“No one knows how much of one’s health and energy is lost to the school by the anxieties of getting those who do not understand the complicated machinery not to interfere with things with which the head alone ought to deal.
“Governors have no idea of the worries head-mistresses have, when hysterical girls invent absurd stories; when parents and doctors attribute every illness, real or imaginary, to lessons; when teachers get wrong, or when they suddenly disappear, take head-mistress-ships elsewhere, and draw away their friends and pupils.
“Then, again, the governing body will blame for the inevitable, or a head will deal with ninety-nine intricate cases, and in the hundredth will make a mistake; they naturally know nothing of the former, but of the latter they hear, only to condemn.”
This is one very important side. The head clearly has very definite rights. But, there is also the other side, and the members of the council have also their rights. Even the “mere amateur” is not without rights, as a person who, in combining special interest in education, with wider and more varied experience than can be enjoyed by the professional educator, is therefore of use on the council in his power of seeing things from the outside, and thus bringing to bear on them a judgment not warped by mere professional bias. Even on the most haphazard council, the persons elected are at least supposed to have some power of help. These “amateurs” are consequently persons who are more used to lead than to follow, to take the active rather than the passive attitude, and to whom mere acquiescence is as uncongenial as it is unaccustomed. It is therefore easy to imagine such a council growing restive, even under the most competent leading, and asking, “Is it really our whole duty to sit here simply to register the decrees of the head-mistress?”
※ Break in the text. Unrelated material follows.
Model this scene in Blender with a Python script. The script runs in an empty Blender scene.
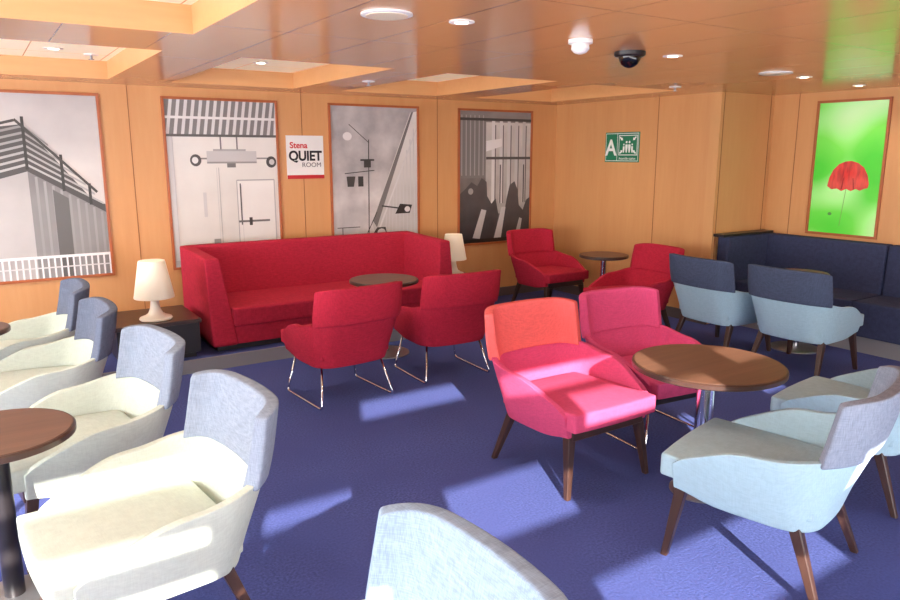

To strike the happy mean between tyranny and subjection is the duty alike of the governing body and of head-master or mistress. The governing body must not rule; nor, on the other hand, must its members be too passive, or acquiesce when they ought to oppose. If they are bound to follow competent leading, they are no less bound to dismiss the incompetent. The captain of a ship gives place to a duly accredited pilot, but he is none the less bound to judge whether the ship is making for the straight course or not. To give up his command into unskilful hands is, on the one side, as foolish as it would be to tie the pilot to the mast, and let the ship go down, whilst the crew dispute for the right to steer.
It is evident that, with the best intentions on both sides, great tact and forbearance are needed to prevent occasional friction. And we need not wonder that, as a matter of fact, there was on most governing bodies in those early days a considerable amount of friction.
Of this Miss Buss had, in her own experience, comparatively little; but what she had, arose entirely from this very point. She had arranged, when she gave up her private school, that it should be in the hands of a body of trustees, who would hold it for the public good, but who were not intended to interfere with her own development of the work which she had herself begun and carried on to success.
As the founder of the school, and as a life-member of a board on which the other members were elected for short periods, her position was unique. To this, also, must be added the fact that, for the first two years, the new schools were carried on by means of her own liberal donations and those of her personal friends. It was not to be expected that she could hold the same relation to her governing body as the ordinary head-mistress, who is appointed by them, and over whom they have the right of dismissal.
It was perhaps a little unfortunate that at the time of special difficulty, the chairmanship seemed to have become permanent in the appointment of a chairman, who, however fitted for the post, was yet only imperfectly acquainted with the early history of the school, and, therefore, not unnaturally gave undue weight to the help given by the Board, regarding the new scheme rather as an entirely fresh departure, than as what it actually was, merely the expansion of an existing organization, and still dependent on the skill to which it owed its rise. He had been accustomed to long-established foundations, where everything went by rule, and to committees where the word of the chairman was law. Miss Buss was used to supreme power over her own school, and she was, like most women of that day, unused to business routine. This was, moreover, one of the very first governing bodies on which women were elected on equal terms with men. Such an arrangement was too new as yet to go without hitch. It would follow, quite naturally, that men, out of mere force of habit, as well as in real kindness of heart, should adopt a paternal and authoritative attitude towards all women, even to those most competent to stand alone.
Miss Buss was by nature one of the least self-assertive of women. She had always been helped by some strong man, and had accepted all help with gratitude. First Mr. Laing, and then Dr. Hodgson (with her father and brothers, as a matter of course), had been recognized as friends and helpers.